_Description of the task_
Quote every line as given.

— begin Data excerpt —

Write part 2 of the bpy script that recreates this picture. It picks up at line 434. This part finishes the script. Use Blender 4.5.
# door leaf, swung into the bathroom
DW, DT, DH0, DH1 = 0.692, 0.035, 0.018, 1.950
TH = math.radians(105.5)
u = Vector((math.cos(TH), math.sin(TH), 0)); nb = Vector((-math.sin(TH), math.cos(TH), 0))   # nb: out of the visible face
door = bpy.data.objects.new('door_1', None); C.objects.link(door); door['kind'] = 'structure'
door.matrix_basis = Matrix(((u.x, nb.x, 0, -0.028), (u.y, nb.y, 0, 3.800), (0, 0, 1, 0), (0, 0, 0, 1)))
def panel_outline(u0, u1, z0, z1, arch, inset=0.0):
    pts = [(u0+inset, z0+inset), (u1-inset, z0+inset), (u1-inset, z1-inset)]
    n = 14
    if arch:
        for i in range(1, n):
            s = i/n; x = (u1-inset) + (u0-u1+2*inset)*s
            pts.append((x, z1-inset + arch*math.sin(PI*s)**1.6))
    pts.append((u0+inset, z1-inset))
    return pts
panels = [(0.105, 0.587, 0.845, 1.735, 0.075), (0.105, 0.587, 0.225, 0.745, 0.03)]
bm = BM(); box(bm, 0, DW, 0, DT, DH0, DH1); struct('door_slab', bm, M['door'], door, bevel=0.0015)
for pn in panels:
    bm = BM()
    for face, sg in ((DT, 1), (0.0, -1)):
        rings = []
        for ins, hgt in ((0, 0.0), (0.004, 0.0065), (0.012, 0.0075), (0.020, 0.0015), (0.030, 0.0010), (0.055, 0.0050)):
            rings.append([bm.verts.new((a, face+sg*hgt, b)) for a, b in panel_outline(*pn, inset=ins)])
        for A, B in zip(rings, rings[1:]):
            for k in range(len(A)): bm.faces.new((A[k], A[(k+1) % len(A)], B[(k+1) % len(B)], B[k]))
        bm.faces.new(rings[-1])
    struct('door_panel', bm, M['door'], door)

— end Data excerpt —

_Exercise response_
Write part 2 of the bpy script that recreates this picture. It picks up at line 434. This part finishes the script. Use Blender 4.5.
# door leaf, swung into the bathroom
DW, DT, DH0, DH1 = 0.692, 0.035, 0.018, 1.950
TH = math.radians(105.5)
u = Vector((math.cos(TH), math.sin(TH), 0)); nb = Vector((-math.sin(TH), math.cos(TH), 0))   # nb: out of the visible face
door = bpy.data.objects.new('door_1', None); C.objects.link(door); door['kind'] = 'structure'
door.matrix_basis = Matrix(((u.x, nb.x, 0, -0.028), (u.y, nb.y, 0, 3.800), (0, 0, 1, 0), (0, 0, 0, 1)))
def panel_outline(u0, u1, z0, z1, arch, inset=0.0):
    pts = [(u0+inset, z0+inset), (u1-inset, z0+inset), (u1-inset, z1-inset)]
    n = 14
    if arch:
        for i in range(1, n):
            s = i/n; x = (u1-inset) + (u0-u1+2*inset)*s
            pts.append((x, z1-inset + arch*math.sin(PI*s)**1.6))
    pts.append((u0+inset, z1-inset))
    return pts
panels = [(0.105, 0.587, 0.845, 1.735, 0.075), (0.105, 0.587, 0.225, 0.745, 0.03)]
bm = BM(); box(bm, 0, DW, 0, DT, DH0, DH1); struct('door_slab', bm, M['door'], door, bevel=0.0015)
for pn in panels:
    bm = BM()
    for face, sg in ((DT, 1), (0.0, -1)):
        rings = []
        for ins, hgt in ((0, 0.0), (0.004, 0.0065), (0.012, 0.0075), (0.020, 0.0015), (0.030, 0.0010), (0.055, 0.0050)):
            rings.append([bm.verts.new((a, face+sg*hgt, b)) for a, b in panel_outline(*pn, inset=ins)])
        for A, B in zip(rings, rings[1:]):
            for k in range(len(A)): bm.faces.new((A[k], A[(k+1) % len(A)], B[(k+1) % len(B)], B[k]))
        bm.faces.new(rings[-1])
    struct('door_panel', bm, M['door'], door)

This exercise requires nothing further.